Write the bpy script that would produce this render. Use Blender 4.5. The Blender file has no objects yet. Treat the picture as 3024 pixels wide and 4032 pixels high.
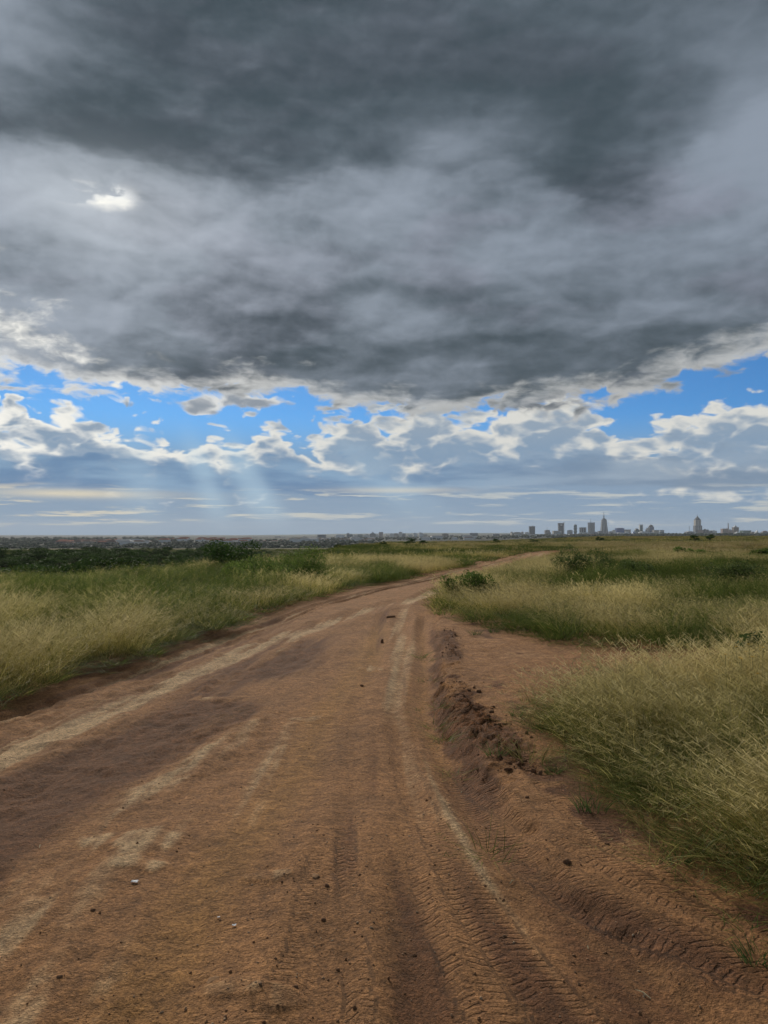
import bpy, bmesh, math, random
import numpy as np
from mathutils import Vector, Matrix

# ------------------------------------------------------------------ camera
sc = bpy.context.scene
C = sc.collection
FPX = 3029.0                      # focal length in photo pixels
EYE = 1.70
HORIZON = 2100.0                  # photo row of eye level
cam_d = bpy.data.cameras.new('camera')
cam_d.sensor_fit = 'VERTICAL'
cam_d.sensor_height = 36.0
cam_d.lens = 36.0 * FPX / 4032.0
cam_d.clip_start = 0.05
cam_d.clip_end = 40000.0
cam = bpy.data.objects.new('camera', cam_d)
C.objects.link(cam)
cam.location = (0, 0, EYE)
cam.rotation_euler = (math.radians(90) + math.atan((HORIZON - 2016.0) / FPX), 0, 0)
sc.camera = cam
sc.render.engine = 'CYCLES'
sc.cycles.use_denoising = True
sc.cycles.max_bounces = 4
sc.cycles.diffuse_bounces = 2
sc.cycles.transmission_bounces = 4
sc.cycles.volume_bounces = 0
sc.cycles.use_adaptive_sampling = True
sc.cycles.adaptive_threshold = 0.009
sc.cycles.adaptive_min_samples = 40
sc.view_settings.view_transform = 'Standard'
sc.view_settings.look = 'None'
sc.view_settings.gamma = 1.0
sc.view_settings.use_curve_mapping = False
sc.view_settings.exposure = 1.25
HAZE = 0.000042

# ------------------------------------------------------------------ node helpers
class E:
    """a node socket with arithmetic"""
    def __init__(s, t, k): s.t, s.k = t, k
    def _m(s, op, *o, clamp=False):
        n = s.t.nodes.new('ShaderNodeMath'); n.operation = op; n.use_clamp = clamp
        for i, v in enumerate((s,) + o):
            put(s.t, n.inputs[i], v)
        return E(s.t, n.outputs[0])
    def __add__(s, o): return s._m('ADD', o)
    __radd__ = __add__
    def __sub__(s, o): return s._m('SUBTRACT', o)
    def __rsub__(s, o): return (s * -1.0) + o
    def __mul__(s, o): return s._m('MULTIPLY', o)
    __rmul__ = __mul__
    def __truediv__(s, o): return s._m('DIVIDE', o)
    def f(s, op, *o): return s._m(op, *o)
    def clamp(s): return s._m('ADD', 0.0, clamp=True)

def put(t, inp, v):
    if isinstance(v, E): t.links.new(v.k, inp)
    elif isinstance(v, tuple) and len(v) == 3 and inp.type == 'RGBA': inp.default_value = (*v, 1.0)
    else: inp.default_value = v

def sm(t, x, a, b, lo=0.0, hi=1.0, kind='SMOOTHSTEP'):
    n = t.nodes.new('ShaderNodeMapRange'); n.interpolation_type = kind
    for i, v in enumerate((x, a, b, lo, hi)): put(t, n.inputs[i], v)
    return E(t, n.outputs[0])

def vec(t, x, y, z=0.0):
    n = t.nodes.new('ShaderNodeCombineXYZ')
    for i, v in enumerate((x, y, z)): put(t, n.inputs[i], v)
    return E(t, n.outputs[0])

def noise(t, v, scale=1.0, detail=4.0, rough=0.5, dist=0.0, lac=2.0, dim='3D', color=False, kind='FBM'):
    n = t.nodes.new('ShaderNodeTexNoise'); n.noise_dimensions = dim; n.noise_type = kind
    put(t, n.inputs['W' if dim == '1D' else 'Vector'], v)
    n.inputs['Scale'].default_value = scale; n.inputs['Detail'].default_value = detail
    n.inputs['Roughness'].default_value = rough; n.inputs['Distortion'].default_value = dist
    n.inputs['Lacunarity'].default_value = lac
    return E(t, n.outputs['Color' if color else 'Fac'])

def voro(t, v, scale=1.0, detail=2.0, rough=0.5, out='Distance', feat='F1', rnd=1.0):
    n = t.nodes.new('ShaderNodeTexVoronoi'); n.feature = feat
    put(t, n.inputs['Vector'], v)
    n.inputs['Scale'].default_value = scale
    n.inputs['Detail'].default_value = detail; n.inputs['Roughness'].default_value = rough
    n.inputs['Randomness'].default_value = rnd
    return E(t, n.outputs[out])

def mix(t, f, a, b, mode='MIX'):
    n = t.nodes.new('ShaderNodeMix'); n.data_type = 'RGBA'; n.blend_type = mode; n.clamp_factor = True
    put(t, n.inputs[0], f); put(t, n.inputs[6], a); put(t, n.inputs[7], b)
    return E(t, n.outputs[2])

def curve(t, x, pts):
    """piecewise value of x through (x, y) points, smooth"""
    x0, x1 = pts[0][0], pts[-1][0]
    n = t.nodes.new('ShaderNodeFloatCurve')
    c = n.mapping.curves[0]
    ys = [p[1] for p in pts]; y0, y1 = min(ys), max(ys)
    q = [((px - x0) / (x1 - x0), (py - y0) / (y1 - y0)) for px, py in pts]
    c.points[0].location = q[0]; c.points[1].location = q[-1]
    for p in q[1:-1]: c.points.new(*p)
    n.mapping.update()
    put(t, n.inputs['Value'], sm(t, x, x0, x1, kind='LINEAR'))
    return E(t, n.outputs[0]) * (y1 - y0) + y0

# ------------------------------------------------------------------ world: blue sky and backlit clouds, all in sky directions
SUN_AZ, SUN_EL = -20.0, 23.0      # degrees, azimuth from +Y to +X
world = bpy.data.worlds.new('World'); sc.world = world
world.use_nodes = True
T = world.node_tree; T.nodes.clear()
_noise, _voro, _vec = noise, voro, vec
def noise(t, v, scale=1.0, detail=4.0, rough=0.5, dim='2D'): return _noise(t, v, scale, detail, rough, dim=dim)
def voro(t, v, scale=1.0, detail=2.0, rough=0.5):
    e = _voro(t, v, scale, detail, rough); e.k.node.voronoi_dimensions = '2D'; return e
def vec(t, x, y, z=0.0): return _vec(t, x + z * 13.7 if z else x, y, 0.0)
tc = T.nodes.new('ShaderNodeTexCoord')
sep = T.nodes.new('ShaderNodeSeparateXYZ'); T.links.new(tc.outputs['Generated'], sep.inputs[0])
dx, dy, dz = (E(T, sep.outputs[i]) for i in range(3))
az = dx.f('ARCTAN2', dy) * 57.29578
el = dz.f('ARCSINE') * 57.29578
def gauss(a0, e0, ra, re):
    u = (az - a0) / ra; v = (el - e0) / re
    return ((u * u + v * v) * -1.0).f('EXPONENT')

sky = T.nodes.new('ShaderNodeTexSky'); sky.sky_type = 'NISHITA'; sky.sun_disc = False
sky.sun_elevation = math.radians(SUN_EL); sky.sun_rotation = math.radians(SUN_AZ)
sky.altitude = 1600; sky.air_density = 1.0; sky.dust_density = 0.3; sky.ozone_density = 3.0
clear = mix(T, 1.0, E(T, sky.outputs[0]), (0.030, 0.060, 0.086), 'MULTIPLY')

ang = vec(T, az, el, 0.0)
pz = dz.f('MAXIMUM', 0.0) + 0.06
pln = vec(T, dx / pz, dy / pz, 0.0)                      # a flat cloud deck seen in perspective
sun_g = gauss(SUN_AZ, SUN_EL - 1.0, 22.0, 16.0)          # forward scattering round the hidden sun
left_g = sm(T, az, 5.0, -30.0)

# warped coordinates for ragged, billowing edges
def vadd(v, k, ax, ay):
    a = T.nodes.new('ShaderNodeVectorMath'); a.operation = 'ADD'
    put(T, a.inputs[0], v); put(T, a.inputs[1], _vec(T, k * ax, k * ay, 0.0))
    return E(T, a.outputs[0])
def warp(v, scale, amt, detail=2.0):
    k = noise(T, v, scale, detail, 0.6) - 0.5
    return vadd(v, k, amt, -amt * 0.8)

# --- low air near the horizon: pale haze over everything distant
hor = mix(T, sm(T, el, -0.5, 4.5), (0.84, 0.88, 0.89), (0.21, 0.335, 0.49))
base = mix(T, sm(T, el, 4.5, 9.0), hor, clear)
slow = noise(T, vec(T, az * 0.07, el * 0.10, 4.0), 1.0, 3.0)          # broad unevenness shared by the far layers

# --- A: bank of cumulus whose ragged heads stand in the blue gap (6 to 10 degrees)
cu_v = vec(T, az * 0.50, el * 0.95, 3.7)
cu_w = warp(cu_v, 0.50, 1.2, 2.0)
cu_n = noise(T, cu_w, 0.36, 7.0, 0.52) - 0.5
cu_c = voro(T, cu_w, 0.85, 2.0, 0.5) - 0.42
sh = T.nodes.new('ShaderNodeVectorMath'); sh.operation = 'ADD'; put(T, sh.inputs[0], cu_w); sh.inputs[1].default_value = (-0.25, 0.55, 0)
cu_r = cu_n - (noise(T, E(T, sh.outputs[0]), 0.36, 4.0, 0.47) - 0.5)      # thinner towards the light: bright brow
top = curve(T, az, [(-180, 8.5), (-60, 8.3), (-27, 8.7), (-20, 8.8), (-15, 7.5), (-11, 8.2), (-7, 8.0), (-4, 9.3), (0, 10.0), (8, 10.6), (13, 10.4), (16.5, 8.3), (19, 7.6), (23, 8.7), (27, 9.2), (60, 8.5), (180, 8.5)])
ta = (top - el) * 0.140 + cu_n * 1.25 - cu_c * 0.50 + 0.12
aA = sm(T, ta, -0.02, 0.15)
tex_a = noise(T, warp(vec(T, az * 0.55, el * 1.5, 8.2), 0.8, 0.9), 0.75, 4.0, 0.50) - 0.5
body = ta * 1.7 + tex_a * 1.25 - cu_c * 0.3 - cu_r * 2.6 + (slow - 0.5) * 0.9 - sm(T, az, -2.0, 12.0) * 0.12
shade_a = sm(T, body, -0.18, 0.78)
lit = mix(T, left_g, (0.70, 0.70, 0.66), (0.95, 0.93, 0.86))
dark_a = mix(T, sm(T, el, 5.5, 9.0), (0.22, 0.325, 0.455), (0.30, 0.375, 0.46))
base = mix(T, aA, base, mix(T, shade_a, lit, dark_a))

# --- B: blue-grey far stratus (2.8 to 6.8 degrees) with a flat foot and a bright torn upper edge
st_n = noise(T, warp(vec(T, az * 0.13, el * 0.75, 9.1), 0.7, 0.7), 0.9, 5.0, 0.55)
foot = 3.1 + (slow - 0.5) * 2.0
tb = (6.3 + (slow - 0.5) * 2.0 - el) * 0.26 + cu_n * 0.9 + tex_a * 0.7 - cu_c * 0.2
aB = sm(T, el - foot, -0.05, 0.25) * sm(T, tb, -0.05, 0.42)
kB = sm(T, st_n, 0.34, 0.68)
colB = mix(T, sm(T, az, -5.0, 22.0), mix(T, kB, (0.125, 0.235, 0.40), (0.23, 0.37, 0.53)), mix(T, kB, (0.185, 0.265, 0.37), (0.30, 0.38, 0.47)))
colB = mix(T, sm(T, tb, 0.25, 0.02) * (0.30 + left_g * 0.3), colB, lit)
base = mix(T, aB * 0.95, base, colB)

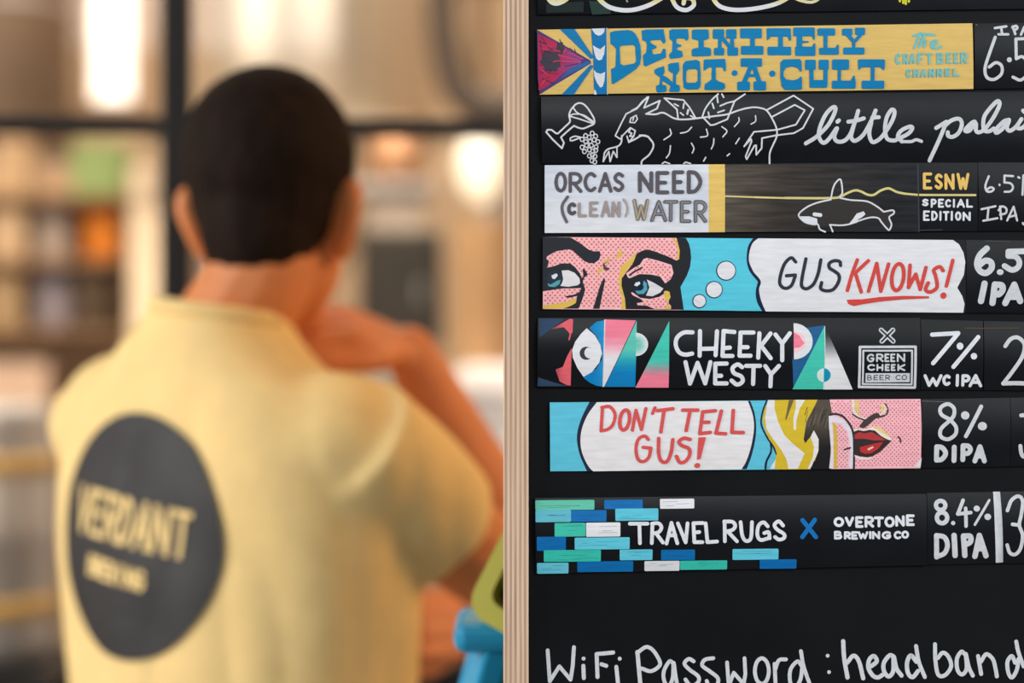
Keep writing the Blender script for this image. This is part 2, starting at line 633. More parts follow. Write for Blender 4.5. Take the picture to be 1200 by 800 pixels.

__REQUIRED TASK__. Begin at the first line of the data above and repeat each line exactly, stopping after the line containing "from mathutils import Vector, Matrix". Omit the pictures.

__SOLUTION TO THIS PROBLEM__.
Write the bpy script that would produce this render. Use Blender 4.5. The Blender file has no objects yet. Treat the picture as 3024 pixels wide and 4032 pixels high.
import bpy, bmesh, math, random
import numpy as np
from mathutils import Vector, Matrix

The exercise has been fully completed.